History isn’t exactly kind to its unusual women. Ambitious female artists, musicians, actors, poets, and entrepreneurs are often excluded from mainstream history books.
Megan Mayhew Bergman’s “Almost Famous Women” (Scribner, $25), a short story collection, consists of thirteen stories, each based on an unusual woman from history. In the afterword of her book, Ms. Bergman writes: “The stories in this collection are born of fascination with real women whose remarkable lives were reduced to footnotes.”
Ms. Bergman’s first book was a collection of stories, “Birds of a Lesser Paradise.” Her stories have been featured in the Best American Short Stories anthology, McSweeney’s and Tin House literary magazines.
And so, up from footnotes and to the main text, Ms. Bergman brings women who didn’t compromise in their quest for true, authentic lives, or shy away from ambition. They lived the kind of lives that might make mainstream history books blush.
In “The Siege at Whale Cay,” Ms. Bergman imagines the life of M.B. “Joe” Carstairs, the muscular British entrepreneur who founded an island resort, raced power boats, and had openly lesbian relations with the likes of Marlene Dietrich and Greta Garbo.

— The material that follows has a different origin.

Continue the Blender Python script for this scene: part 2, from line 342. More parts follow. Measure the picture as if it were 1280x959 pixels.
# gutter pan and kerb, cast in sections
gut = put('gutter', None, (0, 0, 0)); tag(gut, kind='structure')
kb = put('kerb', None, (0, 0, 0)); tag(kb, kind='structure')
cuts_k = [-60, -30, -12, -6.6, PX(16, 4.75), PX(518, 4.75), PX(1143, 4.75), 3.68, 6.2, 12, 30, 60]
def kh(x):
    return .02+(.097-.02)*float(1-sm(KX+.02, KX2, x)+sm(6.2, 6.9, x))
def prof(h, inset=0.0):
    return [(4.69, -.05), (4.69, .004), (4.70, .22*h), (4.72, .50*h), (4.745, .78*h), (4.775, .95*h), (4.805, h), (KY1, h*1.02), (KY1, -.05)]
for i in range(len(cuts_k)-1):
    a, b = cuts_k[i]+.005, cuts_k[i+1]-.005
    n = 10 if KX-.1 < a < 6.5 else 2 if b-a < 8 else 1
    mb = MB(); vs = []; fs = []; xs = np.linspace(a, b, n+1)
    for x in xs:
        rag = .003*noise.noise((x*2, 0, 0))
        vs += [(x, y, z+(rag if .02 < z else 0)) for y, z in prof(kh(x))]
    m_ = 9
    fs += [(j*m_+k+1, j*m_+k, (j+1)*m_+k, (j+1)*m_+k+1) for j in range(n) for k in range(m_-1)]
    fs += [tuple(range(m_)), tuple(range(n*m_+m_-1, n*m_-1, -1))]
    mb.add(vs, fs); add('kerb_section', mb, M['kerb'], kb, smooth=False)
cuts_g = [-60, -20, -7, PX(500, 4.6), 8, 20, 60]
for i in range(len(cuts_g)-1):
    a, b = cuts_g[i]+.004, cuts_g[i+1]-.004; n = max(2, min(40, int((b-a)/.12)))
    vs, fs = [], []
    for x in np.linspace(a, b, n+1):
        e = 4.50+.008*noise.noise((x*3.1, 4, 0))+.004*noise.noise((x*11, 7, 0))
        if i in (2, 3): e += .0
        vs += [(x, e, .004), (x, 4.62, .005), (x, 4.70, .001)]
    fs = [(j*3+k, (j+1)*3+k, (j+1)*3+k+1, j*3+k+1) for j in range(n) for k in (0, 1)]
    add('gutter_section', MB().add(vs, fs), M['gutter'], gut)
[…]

Each story in the collection stands on its own, yet some stories possess overlapping characters. Carstairs, we learn, is a former World War I ambulance driver and remains traumatized by the experience. Several stories later, we meet Dolly Wilde, cousin and dead-ringer to the famed writer Oscar, who was also drove ambulances and knew Carstairs.
Ms. Bergman also imagines the lives of women who lived in the shadows of their more famous relatives, such as Norma Millay, sister to poet Edna St. Vincent Millay and Allegra Byron, who was the daughter of Romantic poet Lord Byron and his mistress Claire Clairmont.
In “The Autobiography of Allegra Byron,” Ms. Bergman imagines what Allegra might have felt when she was abandoned to be raised by nuns in an orphanage and her father never visited her.
Each story is painstakingly researched, but isn’t afraid to imagine new love interests, desires, and conflicts for its subject matter. In “Who Killed Dolly Wilde?” the narrator looks at the wasted potential of Dolly Wilde and issues this proclamation, which could have been a motto for all the women in the book: “There shouldn’t have been flashes of greatness; there should have been a lifetime of it.”
Despite the fact that Ms. Bergman boldly depicts homosexual desires, drug use, and other actions might challenge a sense of “the norm” and unflinchingly leads readers down some dark paths, I found myself feeling stifled by the predominance of a certain type of woman’s life being the focus of many stories.
Two stories in the collection, “Saving Butterfly McQueen” and “Hell-Diving Women” examine the plight of creative black women, such as Tiny Davis, leader of an all-female fully racially integrated post-World War II swing band. While issues of sexuality form the focus of the collection as a whole, it would have been nice to see even more stories look at history’s unusual women of color.
Many stories in “Almost Famous Women” examine how relationships transform us into different people, so that we are unable to return to our previous lives afterward. Each story is told not from the perspective of the “almost famous” woman in question, but from that of a sympathetic female friend, lover, or family member.
“Almost Famous Women” holds a mirror to the lives of women who struggle to live true to self, but the person holding that mirror has chosen to live a safer, more acceptable, life. Readers get both the daring and the cowardly reflections.
Ms. Bergman has produced a cleverly constructed, honest, and thoughtful book of stories. Fans of historical fiction and biography will find much to delight and ponder in these pages.